Education for a free development
of women and children

 
  • The IFWF widely educates and encourages women to gain the possibility to become owners of their own labour, and to prepare and carry out projects within this framework.  
  • The IFWF defends the rights of children and struggles to ensure that, especially under war conditions, the forms of violence used against children by the system, society and the family are brought to an end.  
  • The IFWF guarantees and supports the natural and wide ranging development of children.  

In spite of long lasting endeavours for emancipation, discrimination against and disadvantages met by women are still a reality within all societies. The negative influences of unequal opportunities become not only obvious in the spheres of the labour market and the professional life, but also through the continuing domestic violence against women.

The report of the United Nations World’s Women 2000: Trends and Statistics states: “Two thirds of the world's 876 million illiterates are women, and the number of illiterates is not expected to decrease significantly in the next twenty years. (…) Self-employment and part-time and home-based work have expanded opportunities for women's participation in the labour force but are characterized by lack of security, lack of benefits, and low income. Women remain at the lower end of a segregated labour market and continue to be concentrated in a few occupations, to hold positions of little or no authority and to receive less pay than men. (…) Physical and sexual abuse affect millions of girls and women world-wide - yet are known to be seriously under- reported.“ 

Especially under the circumstances of warfare there are no rights for women. In addition to the general destruction caused by war, special methods of torture and crime are used by warring armies to destroy women physically and mentally. Although forms and methods are changing in developing countries as well as in the fully industrialized countries, women are still seen as second-class citizens.    

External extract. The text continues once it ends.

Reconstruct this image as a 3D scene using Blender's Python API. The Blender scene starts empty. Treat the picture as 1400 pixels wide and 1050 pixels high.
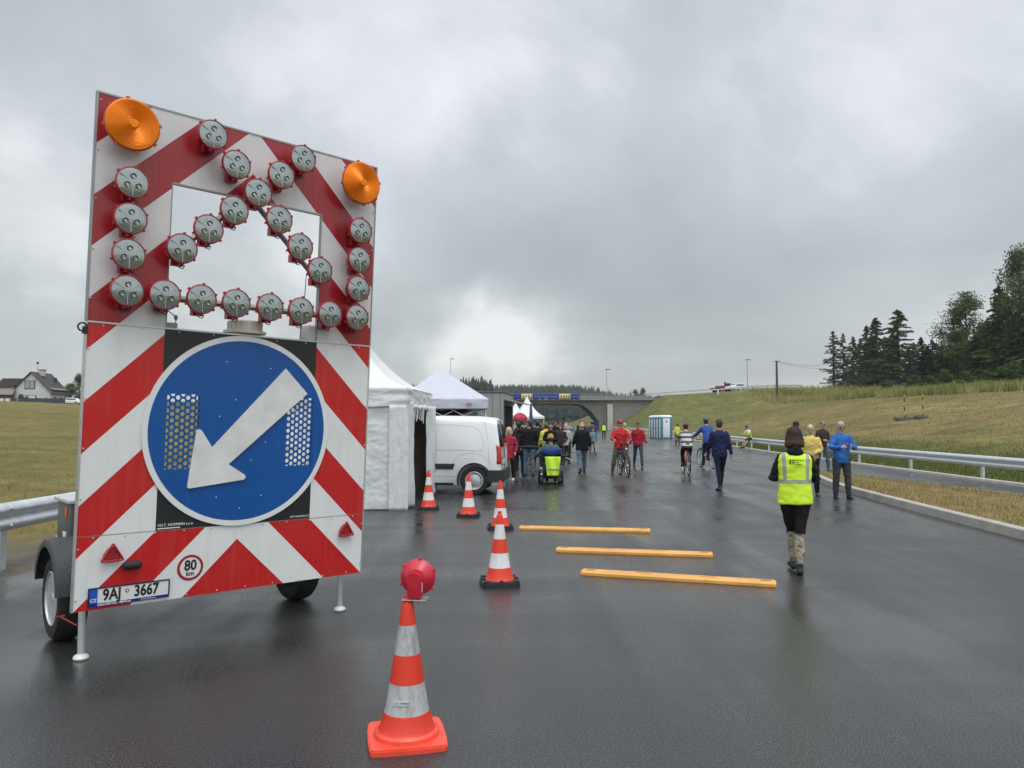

Within the societies of Europe the conditions for immigrant and refugee women are even harder. Along with the difficulties they face in dominant Western societies as a result of restrictive foreign legislation, racist and sexist discrimination, they are confronted with an internal conflict due to their reality of living in or in between two or even more cultures. Escaping from life threatening conditions of war, torture and suppression, a violent up-rooting often traumatises refugee women. This often leads to an isolated life within traditional family structures, evokes psychological and physical problems. Therefore, there exists an urgent need for special support, consciousness raising and a social dialogue. Due to the long lasting war and suppression, the denial of their national identity, cultural expressions and the prohibition of their language by the State authorities in their homeland, Kurdish women are facing even harder problems under exile conditions.  

From August 5th to 15th, 2001 the IFWF carried out an education camp for women and children of different origins in the Netherlands. As the 83 participants of the camp were mainly Kurdish women and children, we tried to concentrate our program on their specific needs and requests.

Although young people are indisputably the most dynamic part of societal structures, the youth are not sufficiently esteemed and cherished by society. Especially migrant children are often doubly estranged from society, besieged by a sense of loneliness and exclusion. They are part of two different social structures but often unable to fully adapt to either of them. This dilemma can cause identity crises or depressions and even amount to heavy psychological problems and traumatisation if the young people originally come from a society confronted with heavy suppression of its cultural identity and language and if they experienced humiliation, discrimination, fears, isolation or violence related to the non-acknowledgement of their culture. We organized a summer camp with the intention to help young Kurdish girls cope with their feelings of estrangement, solitude and exclusion.